After an anonymous complaint accused Harvard sociology professor Christina J. Cross of plagiarism last week, her colleagues at Harvard quickly rose to her defense, denying the plagiarism charges and characterizing them as part of a campaign against Black woman scholars.

In a Sunday statement, Harvard’s Department of Sociology expressed its “full and unalloyed support” for Cross.

The letter, sent to The Crimson by Sociology department chair Frank Dobbin, denounced the plagiarism allegations as “absurd.”

“We find these bogus claims to be particularly troubling in the context of a series of attacks on Black women in academia with the clear subtext that they have no place in our universities,” the statement read. “Dr. Cross is a brilliant scholar who we ranked at the very top of our pool of applicants when we hired her, from a field of hundreds, on the strength of her scholarship.”

Since December, four Black women at Harvard have been accused of plagiarism in anonymous complaints to the University. The latest allegations, against Cross, were first reported last week by conservative activist Christopher F. Rufo, who framed them as part of his attack on diversity, equity, and inclusion programs throughout higher education.

The lengthiest allegations in the complaint compared Cross’s descriptions of datasets with similar descriptions in other papers. The authors of two of those papers disputed the allegations in statements to The Crimson.

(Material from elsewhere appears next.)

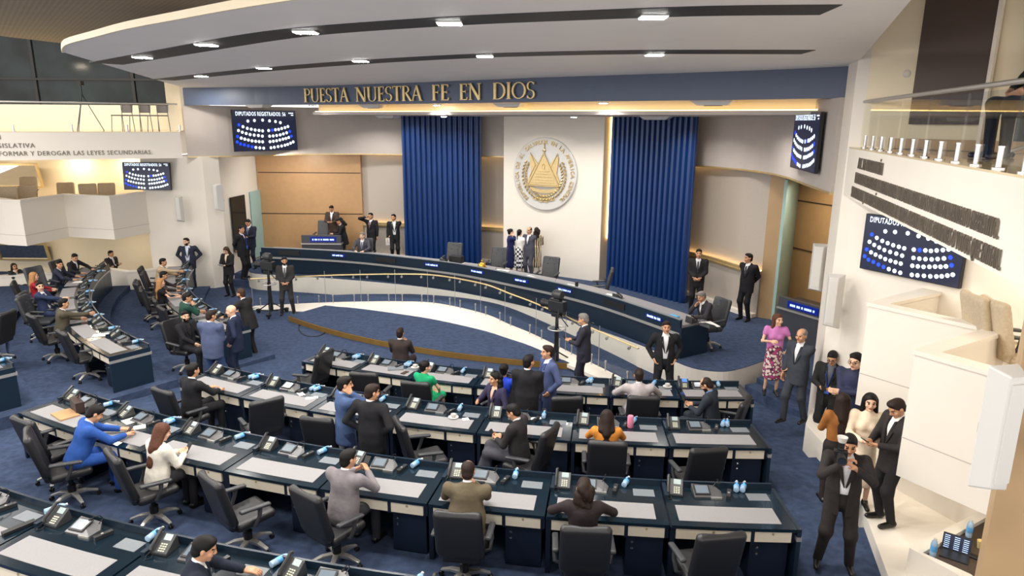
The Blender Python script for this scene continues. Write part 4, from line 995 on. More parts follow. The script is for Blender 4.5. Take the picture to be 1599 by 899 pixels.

In a public statement on Thursday, 18 scholars who help lead large, publicly-funded datasets — including the Panel Study of Income Dynamics, a description of which Cross was accused of plagiarizing — wrote they were “deeply concerned” about allegations they described as “false.”

“It’s not simply that Dr. Cross’s writings do not constitute plagiarism,” the scholars wrote. “Rather, her description of a large public dataset in this standardized way is simply good research practice — helping to ensure replicability and transparency.”

The Journal of Marriage and Family, a peer-reviewed academic journal published by the National Council on Family Relations, issued a statement supporting Cross — a member of its editorial board — in a post on X.

“We condemn the contemptible attacks aimed at undermining and threatening scholars focused on race and racism, in particular Black women academics,” the journal wrote.

In a series of posts on X, Rufo mocked academics who took to X to defend Cross, repeatedly referring to them as “professors for plagiarism.”

He also implied that Black scholars who study race or social justice could be more likely to plagiarize than their white peers and described the allegations against Cross as evidence that the study of race was “rife with fraud,” calling in one post for a “a complete and total shutdown of the sociology profession until we figure out what the hell is going on.”

“For the record, I have asked my source to also search the academic work of white scholars in grievance departments at Harvard and, thus far, they have not turned up plagiarism,” Rufo posted on X Sunday, though he did not provide any evidence for his claim. “This is not a large-scale study, but it’s certainly plausible that lower academic standards for ‘diversity and inclusion’ hires could be correlated with a disparity in plagiarism and other forms of academic incompetence.”

“This is, in one way, definitional to DEI hiring,” Rufo added.

Political science professor Donald Moynihan — a faculty member at Georgetown’s public policy school— argued in a Substack post that the allegations represent an attempt to intimidate Black academics and scholars of race.

“Those who perceive certain scholars or topics as inherently illegitimate are using academic misconduct accusations to attack them,” Moynihan wrote. “They do not actually care about the validity of the claims, or evidence that might rebut them.”

Correction: March 25, 2024

A previous version of this article incorrectly stated that Donald Moynihan was the chair of Georgetown’s public policy school. In fact, Moynihan is a professor at the school.